Since the mid-1980s, scientists have deployed an array of advanced monitoring devices, including seismometers, strainmeters, creepmeters, and GPS sensors, to capture detailed data on ground movement and strain accumulation. These instruments are designed to measure subtle changes in the Earth’s crust, helping researchers predict seismic events and understand the processes leading up to an earthquake. By continuously collecting data, the experiment has provided valuable insights into the mechanics of fault movement and the potential for earthquake prediction.
Experts also once bored a 10,000-foot-deep hole into the ground in Parkfield, into which they placed a large array of sensors to measure the earth’s movements. The goal of the $300 million project, called the San Andreas Fault Observatory at Depth, or SAFOD, was to allow scientists to study how faults work and how earthquakes happen. The drilling stopped in 2007, but Parkfield remains a hot spot for geologic research.

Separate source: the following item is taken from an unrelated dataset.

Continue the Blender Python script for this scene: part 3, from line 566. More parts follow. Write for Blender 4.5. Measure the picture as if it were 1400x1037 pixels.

Additionally, the Berkeley Seismological Laboratory operates the High-Resolution Seismic Network (HRSN) in the Parkfield area. This network comprises geophone arrays aimed at monitoring microseismicity along the San Andreas Fault, providing valuable data on the fault’s behavior.
Parkfield remains critical to better understanding seismic dangers in California. The fault zone is poorly understood at depth and so far, the predictability of earthquakes in the near term is pretty limited. But devices like these could help improve prediction, especially if there is a large quake. But that’s the rub, really. We need to experience a large earthquake to get the best data to know how to predict later ones. So it is in California.